**AIM**.
Quote all lines below exactly. Images stay out.

**DATA EXTRACT**.
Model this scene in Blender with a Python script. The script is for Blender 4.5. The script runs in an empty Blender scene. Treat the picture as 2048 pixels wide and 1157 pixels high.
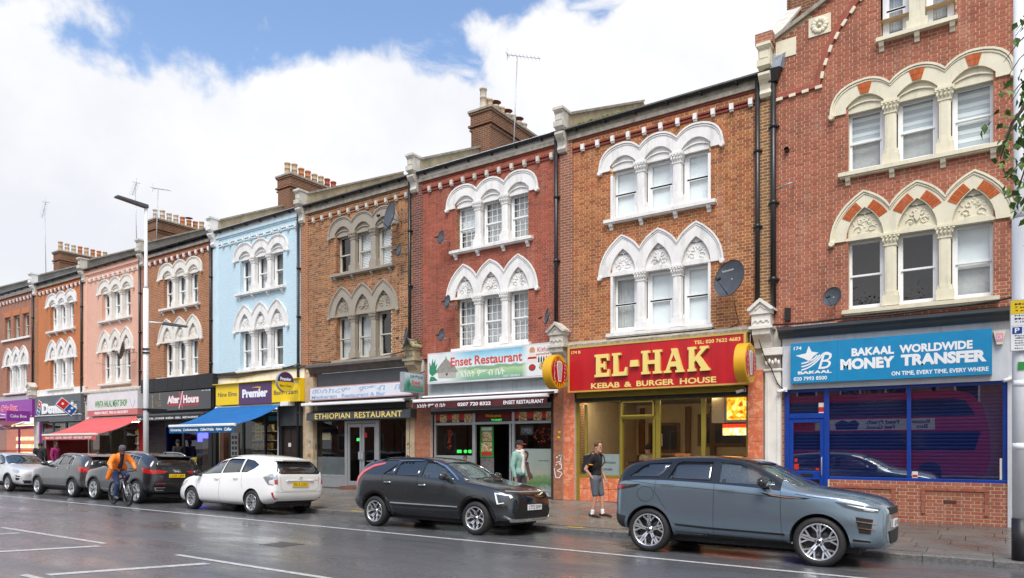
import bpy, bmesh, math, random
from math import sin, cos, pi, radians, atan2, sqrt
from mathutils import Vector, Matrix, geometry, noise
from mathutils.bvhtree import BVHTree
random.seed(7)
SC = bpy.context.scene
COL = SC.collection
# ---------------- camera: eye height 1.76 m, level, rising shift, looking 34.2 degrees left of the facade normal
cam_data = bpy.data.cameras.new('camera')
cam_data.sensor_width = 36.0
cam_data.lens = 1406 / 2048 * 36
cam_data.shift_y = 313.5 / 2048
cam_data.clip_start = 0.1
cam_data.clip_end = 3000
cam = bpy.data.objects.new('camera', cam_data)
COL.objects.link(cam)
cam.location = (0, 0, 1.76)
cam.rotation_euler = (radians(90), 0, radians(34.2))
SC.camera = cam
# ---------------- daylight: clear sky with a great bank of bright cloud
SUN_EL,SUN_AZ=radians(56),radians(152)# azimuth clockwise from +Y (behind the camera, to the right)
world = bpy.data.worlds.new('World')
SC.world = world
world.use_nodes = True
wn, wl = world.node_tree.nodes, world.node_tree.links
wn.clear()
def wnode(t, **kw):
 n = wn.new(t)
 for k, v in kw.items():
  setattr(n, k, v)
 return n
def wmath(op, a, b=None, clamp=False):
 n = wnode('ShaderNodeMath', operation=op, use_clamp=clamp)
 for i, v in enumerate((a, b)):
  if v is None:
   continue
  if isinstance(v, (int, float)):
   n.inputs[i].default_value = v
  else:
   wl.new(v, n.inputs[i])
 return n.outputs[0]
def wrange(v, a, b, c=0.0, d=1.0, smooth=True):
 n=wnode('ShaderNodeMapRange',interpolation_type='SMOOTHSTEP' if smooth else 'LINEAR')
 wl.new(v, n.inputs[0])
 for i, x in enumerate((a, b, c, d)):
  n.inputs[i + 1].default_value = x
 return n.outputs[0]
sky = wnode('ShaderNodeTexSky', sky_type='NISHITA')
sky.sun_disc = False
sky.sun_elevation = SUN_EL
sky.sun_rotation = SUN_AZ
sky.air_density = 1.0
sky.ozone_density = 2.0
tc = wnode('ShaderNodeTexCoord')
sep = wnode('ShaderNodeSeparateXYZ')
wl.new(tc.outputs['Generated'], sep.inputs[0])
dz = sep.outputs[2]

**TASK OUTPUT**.
Model this scene in Blender with a Python script. The script is for Blender 4.5. The script runs in an empty Blender scene. Treat the picture as 2048 pixels wide and 1157 pixels high.
import bpy, bmesh, math, random
from math import sin, cos, pi, radians, atan2, sqrt
from mathutils import Vector, Matrix, geometry, noise
from mathutils.bvhtree import BVHTree
random.seed(7)
SC = bpy.context.scene
COL = SC.collection
# ---------------- camera: eye height 1.76 m, level, rising shift, looking 34.2 degrees left of the facade normal
cam_data = bpy.data.cameras.new('camera')
cam_data.sensor_width = 36.0
cam_data.lens = 1406 / 2048 * 36
cam_data.shift_y = 313.5 / 2048
cam_data.clip_start = 0.1
cam_data.clip_end = 3000
cam = bpy.data.objects.new('camera', cam_data)
COL.objects.link(cam)
cam.location = (0, 0, 1.76)
cam.rotation_euler = (radians(90), 0, radians(34.2))
SC.camera = cam
# ---------------- daylight: clear sky with a great bank of bright cloud
SUN_EL,SUN_AZ=radians(56),radians(152)# azimuth clockwise from +Y (behind the camera, to the right)
world = bpy.data.worlds.new('World')
SC.world = world
world.use_nodes = True
wn, wl = world.node_tree.nodes, world.node_tree.links
wn.clear()
def wnode(t, **kw):
 n = wn.new(t)
 for k, v in kw.items():
  setattr(n, k, v)
 return n
def wmath(op, a, b=None, clamp=False):
 n = wnode('ShaderNodeMath', operation=op, use_clamp=clamp)
 for i, v in enumerate((a, b)):
  if v is None:
   continue
  if isinstance(v, (int, float)):
   n.inputs[i].default_value = v
  else:
   wl.new(v, n.inputs[i])
 return n.outputs[0]
def wrange(v, a, b, c=0.0, d=1.0, smooth=True):
 n=wnode('ShaderNodeMapRange',interpolation_type='SMOOTHSTEP' if smooth else 'LINEAR')
 wl.new(v, n.inputs[0])
 for i, x in enumerate((a, b, c, d)):
  n.inputs[i + 1].default_value = x
 return n.outputs[0]
sky = wnode('ShaderNodeTexSky', sky_type='NISHITA')
sky.sun_disc = False
sky.sun_elevation = SUN_EL
sky.sun_rotation = SUN_AZ
sky.air_density = 1.0
sky.ozone_density = 2.0
tc = wnode('ShaderNodeTexCoord')
sep = wnode('ShaderNodeSeparateXYZ')
wl.new(tc.outputs['Generated'], sep.inputs[0])
dz = sep.outputs[2]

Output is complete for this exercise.